Pior ainda é que, quem é algoz de si, via de regra, é implacável com os outros, não aceitando que absolutamente nada saia em desacordo às suas idealizações. Não poderia ser diferente, não é mesmo? Se a pessoa não aceita tranquilamente o que é falho nem em si, como aceitará em alguém "estranho"? Seria mais ou menos como aquela famosa frase de Homer Simpson, do programa os Simpsons: "se a culpa é minha, eu ponho em quem eu quiser". São pessoas que vivem como juízes e juízas, buscando sempre um vilão, mas não sabem viver como maridos e esposas.
Crianças, por outro lado, são absolutamente sensitivas. Podem até não entender de forma clara e lúcida o que está acontecendo, pelo menos não com a percepção de um adulto, mas sentem. Adultos é que, ao passarem por diversas situações ao longo de suas vidas, positivas e negativas, muitas vezes se tornam autossuficientes e somente racionais, não sendo mais capazes de sentir. Crianças, no entanto, sentem. Elas sentem quando os pais estão cansados, estressados, quando o ambiente está carregado, quando as palavras são ditas de forma atravessada e com raiva, e assim por diante. Isso é assim desde o primeiro minuto de vida.
Por isso, saiba que, desde o primeiro momento de vida, tudo aquilo que você faz está contribuindo para a formação da personalidade de seu filho. Nada adianta, por exemplo, ser uma pessoa ativista social, defensora de alguma bandeira ou ideologia, conversar mais tarde com o filho sobre política, sobre pautas sociais como machismo ou feminismo, se, na prática, o casal grita e se ofende na sua frente, ou mesmo se um ou ambos vivem apontando as falhas um do outro na frente da criança. O "normal", primeiro sentido pelos exemplos, que ele/ela enviará ao seu inconsciente, e depois replicará em sua vida adulta e em seu comportamento com os outros, é de que brigas são normais, e sempre deve haver um(a) culpado(a).
Muito mais do que palavras, pode ter certeza que os comportamentos têm um peso mil vezes maior. É claro que a vida não é um mar de rosas, existem diferenças, conflitos, momentos em que é preciso discordar, debater ideias a fim de encontrar um melhor caminho. No entanto, é possível fazer tudo isso sem que a criança esteja junto, sem alterar o tom de voz, passando a ela o exemplo, fazendo-a sentir que adultos, de forma responsável e madura, resolvem seus problemas na ausência, e não na presença de uma criança.
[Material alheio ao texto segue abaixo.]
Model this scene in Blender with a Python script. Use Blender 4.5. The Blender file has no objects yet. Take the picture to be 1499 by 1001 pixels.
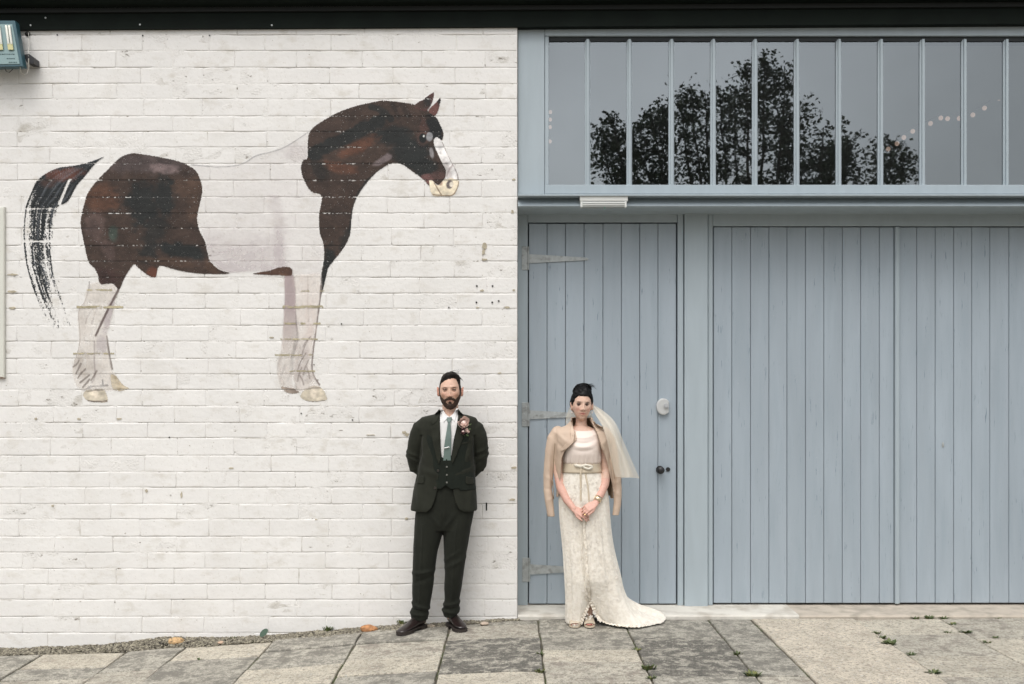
import bpy, bmesh, math, random
import numpy as np
from mathutils import Vector, Matrix
from mathutils.bvhtree import BVHTree
from mathutils.geometry import tessellate_polygon

random.seed(7)
scene = bpy.context.scene
COL = scene.collection
R = math.radians

# ------------------------------------------------------------------ camera
FOC = 1457.0      # focal length in photo pixels (35 mm on 36 mm)
CAMD = 7.285      # metres from the lens to the face of the brick wall (Y = 0)
CAMH = 1.725
CX, CY = 749.5, 560.0
cam_data = bpy.data.cameras.new('camera')
cam_data.lens = 35.0
cam_data.sensor_width = 36.0
cam_data.shift_y = (560.0 - 500.5) / 1499.0
cam_data.clip_end = 2000
cam = bpy.data.objects.new('camera', cam_data)
COL.objects.link(cam)
cam.location = (0, -CAMD, CAMH)
cam.rotation_euler = (R(90), 0, 0)
scene.camera = cam

# ------------------------------------------------------------------ sky and sun
SUN_EL, SUN_AZ = 60.0, 14.0     # soft high sun behind a cloud layer, behind the camera and a little left
world = bpy.data.worlds.new('World')
scene.world = world
world.use_nodes = True
wn, wl = world.node_tree.nodes, world.node_tree.links
wn.clear()
sky = wn.new('ShaderNodeTexSky')
sky.sky_type = 'NISHITA'
sky.sun_disc = False
sky.sun_elevation = R(SUN_EL)
sky.sun_rotation = R(180 + SUN_AZ)
sky.air_density = 1.0
sky.dust_density = 4.0
sky.ozone_density = 1.0
hs = wn.new('ShaderNodeHueSaturation'); hs.inputs['Saturation'].default_value = 0.22
wtc = wn.new('ShaderNodeTexCoord')
wno = wn.new('ShaderNodeTexNoise'); wno.inputs['Scale'].default_value = 3.2; wno.inputs['Detail'].default_value = 5
wmr = wn.new('ShaderNodeMapRange'); wmr.inputs[1].default_value = 0.3; wmr.inputs[2].default_value = 0.7
wmr.inputs[3].default_value = 0.72; wmr.inputs[4].default_value = 1.28
wmx = wn.new('ShaderNodeVectorMath'); wmx.operation = 'SCALE'
bg = wn.new('ShaderNodeBackground'); bg.inputs['Strength'].default_value = 0.15
wo = wn.new('ShaderNodeOutputWorld')
wl.new(sky.outputs[0], hs.inputs['Color'])
wl.new(wtc.outputs['Generated'], wno.inputs['Vector'])
wl.new(wno.outputs['Fac'], wmr.inputs[0])
wl.new(hs.outputs[0], wmx.inputs[0]); wl.new(wmr.outputs[0], wmx.inputs['Scale'])
wl.new(wmx.outputs[0], bg.inputs['Color']); wl.new(bg.outputs[0], wo.inputs['Surface'])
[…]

Não brigue na frente dos seus filhos, não grite com seu(sua) parceiro(a) na frente de seus filhos, não fique colocando a culpa nos outros. Pais inteligentes formam sucessores, não herdeiros. Você precisa aprender a sentir, aprender a conviver de forma saudável com a culpa, com o erro. Precisa parar de ser algoz de si, implacável também com os outros. Se não possui disposição para fazer isso por você, faça, pelo menos, pelo(a) seu(sua) filho(a). É, no final das contas, sobre o comportamento dele(a) que estamos falando. Você quer criar alguém que vive colocando a culpa sobre os outros, que possui baixa tolerância à frustração, ou quer criar alguém responsável, que saiba expor e não impor as ideias, que aprenda a lidar com as próprias falhas? Dê o exemplo. Aprenda a sentir, sem se apegar a algum tipo de protocolo. Faça seus filhos serem pessoas que você admire dentro dos seus valores, para que o mundo os admire também.